If your shoulders hurt when you bench, find a pressing variation you can do that doesn’t hurt. Maybe you can do floor press, or board press, or decline press, or push-ups, or neutral grip dumbbell military press. If that doesn’t work, skip pressing and bust out a bunch of rows and arm isolation exercises.

If chin-ups are causing you pain, just do rows for a while. If dips are causing you pain, just do horizontal pressing for a while. The list goes on and on.

This is precisely why possessing a large toolbox (vast knowledge of exercise variety) is useful; it allows you to train around injuries and/or nagging pain so the issue heals up and is no longer a hindrance. Whatever you do, please don’t just stubbornly grind through an exercise if it doesn’t feel right. This rarely leads to good outcomes. I know of some powerlifters who are so hell-bent on specificity that they spin their wheels due to benching, squatting, and/or deadlifting while in pain. This is unfortunate, since these lifters could perform joint-friendlier variations that would enable them to build their strength all while allowing the nagging pain to subside, which would prolong their lifting careers.

ssbs
Chad Smith Busting Out Safety Squat Bar Squats

3. Don’t Obsess About Hitting All The Angles

If you’re like me, you love the angles. You like attacking your pecs from horizontal, incline, and decline vectors, you like blasting the delts from every possible direction, and you don’t feel right if you fail to hit the glutes from a variety of joint actions. Trust me, I get it – you want to be thorough in your training.

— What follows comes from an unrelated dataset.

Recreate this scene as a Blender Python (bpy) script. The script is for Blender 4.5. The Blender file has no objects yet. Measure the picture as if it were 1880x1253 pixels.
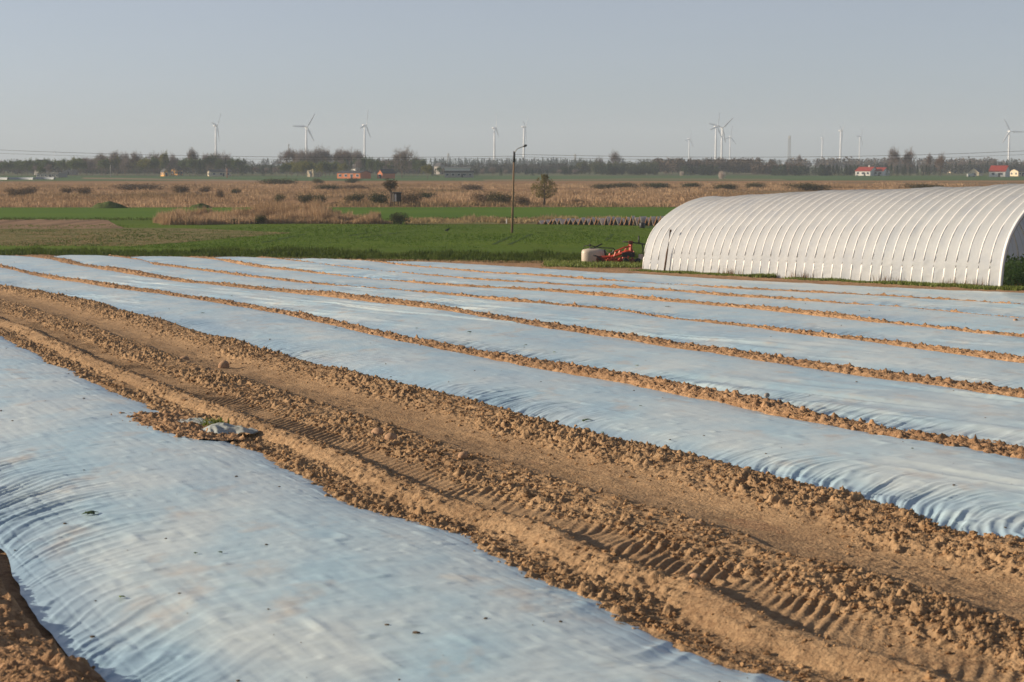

But the only way to realistically be thorough is to adhere to body part split routines where you train 1-2 body parts per day. On chest day, you can do your inclines, flats, declines, and flies. On back day, you can do your chins and pulldowns along with all of your favorite rows. On leg day, you can compound, target, isolate, and annihilate. The problem with body part splits is that training frequency must be greatly diminished and you only end up training your favorite body part or lift once per week. If you want to maximize your strength, then you’re going to have to compromise.

Arnold-Curls
Arnold loved his curls
You cannot perform every exercise under the sun week in and week out. Consider the biceps. You have barbell curls, dumbell curls, preacher curls, easy bar curls, Scott curls, drag curls, incline curls, spider curls, pulley curls, hammer curls, concentration curls, reverse curls, cable curls, Zottman curls, and chain curls, amongst others.

Clearly you can see that you won’t be able to fit in every single curling variation throughout the week (or even throughout the month). Every muscle has myriad ways to train it. It is good to hit the muscles from multiple angles, as long as it doesn’t interfere with strength gains. Some lifters seem more interested in hitting all the angles than setting PRs and gaining strength. If you’re the same strength one year from now as you are today, you probably won’t look much different. You must strive to get stronger over time if you want your body to transform and add shape and muscle.


My recommendation is to perform a heavy strength movement first in the training session, such as a squat, deadlift, hip thrust, bench press, chin, military press, row, or dip. Go heavy and try to set some sort of PR. After that, feel free to perform some additional compound movements or some isolation movements and go for a burn or a pump. Tension first, metabolic stress second. Hit the angles, but don’t hit them so hard that you’re not recovered for your next training session. You want to stimulate, not annihilate.

Conclusion​

Strength training isn’t rocket science, but it’s not straight-forward either. Due to the multi-faceted nature of human physiology, even when we control the variables, we can’t completely predict the response. Therefore, you need to rise up and educate yourself. You must pay attention to biofeedback and experiment to figure out what works best for your body. You must adhere to a proper routine to give yourself the best chance of succeeding. And you must make wise decisions during the additional 23 hours when you’re not in the gym.